=== Stated problem ===
Give back, exactly as it appears, the run of lines opening with the one containing "Model this scene" and closing with the one containing "random.seed(7)". Nothing outside that run should appear.

=== Material for this exercise ===
※
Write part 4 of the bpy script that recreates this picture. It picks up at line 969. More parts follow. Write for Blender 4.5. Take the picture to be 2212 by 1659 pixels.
※
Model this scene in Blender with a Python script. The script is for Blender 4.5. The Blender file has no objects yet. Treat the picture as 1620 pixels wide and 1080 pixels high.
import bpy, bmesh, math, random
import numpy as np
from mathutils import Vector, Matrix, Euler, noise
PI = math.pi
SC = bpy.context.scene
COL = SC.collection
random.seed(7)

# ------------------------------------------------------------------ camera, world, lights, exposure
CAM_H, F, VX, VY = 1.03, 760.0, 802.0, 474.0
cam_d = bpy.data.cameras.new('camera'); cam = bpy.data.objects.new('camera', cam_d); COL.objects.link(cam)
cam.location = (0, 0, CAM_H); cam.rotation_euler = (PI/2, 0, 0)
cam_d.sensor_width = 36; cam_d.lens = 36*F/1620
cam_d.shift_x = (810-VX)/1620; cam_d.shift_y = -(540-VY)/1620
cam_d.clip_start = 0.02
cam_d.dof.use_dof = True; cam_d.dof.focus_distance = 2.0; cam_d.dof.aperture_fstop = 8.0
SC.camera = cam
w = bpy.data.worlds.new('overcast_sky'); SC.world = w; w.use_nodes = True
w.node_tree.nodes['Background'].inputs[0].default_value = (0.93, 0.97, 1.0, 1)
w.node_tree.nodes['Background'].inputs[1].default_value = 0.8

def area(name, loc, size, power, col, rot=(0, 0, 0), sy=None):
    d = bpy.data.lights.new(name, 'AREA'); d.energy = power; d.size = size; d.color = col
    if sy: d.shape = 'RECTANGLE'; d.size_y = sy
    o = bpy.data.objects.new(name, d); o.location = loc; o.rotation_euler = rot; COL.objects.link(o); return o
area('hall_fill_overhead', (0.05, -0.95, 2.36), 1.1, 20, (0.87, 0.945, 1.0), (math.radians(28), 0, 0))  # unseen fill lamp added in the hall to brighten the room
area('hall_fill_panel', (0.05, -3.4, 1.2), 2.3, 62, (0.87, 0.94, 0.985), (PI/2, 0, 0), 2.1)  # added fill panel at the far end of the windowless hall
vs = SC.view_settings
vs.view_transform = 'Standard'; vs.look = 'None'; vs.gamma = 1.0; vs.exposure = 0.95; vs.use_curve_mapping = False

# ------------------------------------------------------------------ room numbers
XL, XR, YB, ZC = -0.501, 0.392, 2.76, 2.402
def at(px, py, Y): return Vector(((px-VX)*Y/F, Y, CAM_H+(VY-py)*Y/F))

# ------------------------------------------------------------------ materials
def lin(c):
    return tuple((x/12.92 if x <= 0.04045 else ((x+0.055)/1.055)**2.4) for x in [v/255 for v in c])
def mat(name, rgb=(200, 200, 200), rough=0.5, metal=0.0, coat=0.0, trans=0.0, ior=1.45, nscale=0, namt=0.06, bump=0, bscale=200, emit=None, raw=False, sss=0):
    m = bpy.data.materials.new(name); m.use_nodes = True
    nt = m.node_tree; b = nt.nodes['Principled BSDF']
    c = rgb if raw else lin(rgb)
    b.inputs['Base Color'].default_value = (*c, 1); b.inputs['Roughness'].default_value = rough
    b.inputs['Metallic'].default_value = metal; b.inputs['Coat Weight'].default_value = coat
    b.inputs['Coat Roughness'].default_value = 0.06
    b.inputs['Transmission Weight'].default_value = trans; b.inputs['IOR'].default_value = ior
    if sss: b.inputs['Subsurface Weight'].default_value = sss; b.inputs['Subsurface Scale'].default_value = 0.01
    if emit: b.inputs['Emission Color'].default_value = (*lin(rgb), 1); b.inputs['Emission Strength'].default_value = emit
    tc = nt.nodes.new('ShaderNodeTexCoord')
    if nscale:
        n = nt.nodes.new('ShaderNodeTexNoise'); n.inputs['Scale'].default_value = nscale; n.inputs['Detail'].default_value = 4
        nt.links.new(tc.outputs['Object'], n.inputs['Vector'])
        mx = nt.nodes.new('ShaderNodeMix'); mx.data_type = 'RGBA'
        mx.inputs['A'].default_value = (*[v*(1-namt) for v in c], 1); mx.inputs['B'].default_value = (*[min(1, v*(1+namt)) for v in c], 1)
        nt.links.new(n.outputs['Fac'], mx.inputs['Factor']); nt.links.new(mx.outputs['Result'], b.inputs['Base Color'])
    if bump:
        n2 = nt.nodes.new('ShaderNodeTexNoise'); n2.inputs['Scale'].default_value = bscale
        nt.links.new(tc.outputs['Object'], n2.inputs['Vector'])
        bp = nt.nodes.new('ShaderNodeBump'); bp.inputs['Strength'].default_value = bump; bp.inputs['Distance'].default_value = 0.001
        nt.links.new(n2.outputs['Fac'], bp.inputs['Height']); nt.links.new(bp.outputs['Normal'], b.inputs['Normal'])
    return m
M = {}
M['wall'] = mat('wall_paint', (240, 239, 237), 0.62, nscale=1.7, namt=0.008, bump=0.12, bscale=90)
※
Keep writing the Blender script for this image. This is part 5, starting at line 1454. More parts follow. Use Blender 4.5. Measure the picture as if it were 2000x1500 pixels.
※
=== Reply to the exercise ===
Model this scene in Blender with a Python script. The script is for Blender 4.5. The Blender file has no objects yet. Treat the picture as 1620 pixels wide and 1080 pixels high.
import bpy, bmesh, math, random
import numpy as np
from mathutils import Vector, Matrix, Euler, noise
PI = math.pi
SC = bpy.context.scene
COL = SC.collection
random.seed(7)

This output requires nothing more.